Use of Evaluation Findings in Michigan’s 21st Century Community Learning Center Programs
Abstract
There is a lack of empirical evidence demonstrating the use of evaluation findings within grant programs such as the 21st Century Community Learning Centers programs (CCLCs). This study was designed using Michigan’s federally-funded CCLCs to meet the following purposes: to explore the use of evaluation findings; to determine the relationship of the use of evaluation findings by local school administrators to the employment of an internal or external evaluator; to identify evaluator qualifications connected to evaluation use; and to determine whether there are relationships between the Program Evaluation Standards (Joint Committee on Standards for Educational Evaluation, 1994) utility domains and use.
The methodology used in this project was survey research, distributing an 83- item questionnaire to the 43 federally-funded CCLCs in Michigan with a useable response rate of 51.2%. The results indicated that summative uses of evaluation findings are most common and using evaluation findings to revise program goals and objectives was least common. A higher percentage of respondents employing internal evaluators instrumentally used the evaluation findings. Evaluator qualifications, type of evaluator, and the utility standards could not be correlated with reported use because all respondents reported use of evaluation findings. Secondary analysis determined that prior knowledge of community and prior CCLCs experience were moderately positively correlated with stakeholder satisfaction of the evaluation. The utility standards with the strongest relationship to stakeholder satisfaction were report clarity and report timeliness and dissemination. Report clarity also had a moderate positive correlation to instrumental use, a composite variable derived from four instrumental use survey items.

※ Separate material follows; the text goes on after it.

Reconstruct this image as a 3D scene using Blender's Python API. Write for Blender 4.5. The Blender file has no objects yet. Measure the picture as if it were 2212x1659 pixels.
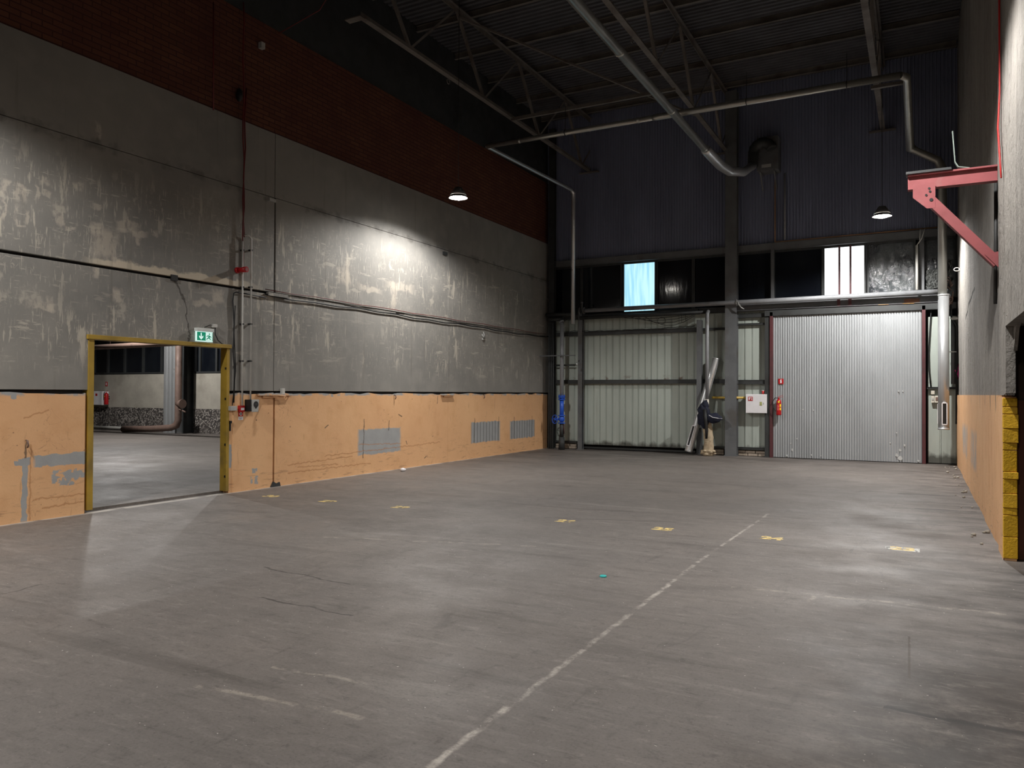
import bpy, bmesh, math, random
from math import sin, cos, atan, pi, radians, sqrt
from mathutils import Vector, Matrix
random.seed(7)
scn = bpy.context.scene
COL = scn.collection

# ------------------------------------------------------------------ camera
F_PX, CAM_H = 1650.0, 1.6
yaw = atan((1990-1106)/F_PX); pit = atan((849-829.5)/F_PX); rol = .0045
CF = Vector((-sin(yaw)*cos(pit), cos(yaw)*cos(pit), sin(pit)))
_R0 = Vector((cos(yaw), sin(yaw), 0)); _U0 = _R0.cross(CF)
CR = cos(rol)*_R0 + sin(rol)*_U0; CU = -sin(rol)*_R0 + cos(rol)*_U0
CC = Vector((0, 0, CAM_H))
def at(u, v, ax, val):
    "survey helper: where the sight line through a photo point meets a real plane of the hall"
    d = CF*F_PX + CR*(u-1106) + CU*(829.5-v)
    return CC + d*((val-CC[ax])/d[ax])
cam = bpy.data.cameras.new('camera'); co = bpy.data.objects.new('camera', cam); COL.objects.link(co)
cam.sensor_width = 36; cam.lens = 36*F_PX/2212; cam.clip_start = .05; cam.clip_end = 200
M = Matrix((CR, CU, -CF)).transposed().to_4x4(); M.translation = CC; co.matrix_world = M
scn.camera = co

XL, XR, YB, YF, ZC = -9.65, .71, 20.3, -12.0, 9.6

# ------------------------------------------------------------------ mesh helper
class Fr:
    def __init__(s, o, u, v, n): s.o, s.u, s.v, s.n = Vector(o), Vector(u), Vector(v), Vector(n)
    def p(s, a, b, c): return s.o + s.u*a + s.v*b + s.n*c
W = Fr((0,0,0), (1,0,0), (0,1,0), (0,0,1))
FL = Fr((XL,0,0), (0,1,0), (0,0,1), (1,0,0))     # left wall: u=Y v=Z n out of wall
FRt = Fr((XR,0,0), (0,1,0), (0,0,1), (-1,0,0))   # right wall
FB = Fr((0,YB,0), (1,0,0), (0,0,1), (0,-1,0))    # back wall: u=X v=Z n into hall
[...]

The most important findings are that evaluator knowledge of the community, evaluator knowledge of the CCLC grant program, and clear and timely reports are of paramount concern to CCLC grantee directors. The results from the study can help current and future CCLCs grantees make informed decisions about employing internal or external evaluators and how to improve the use of evaluation findings, while also providing evaluators with research to support decisions they make in designing such evaluations.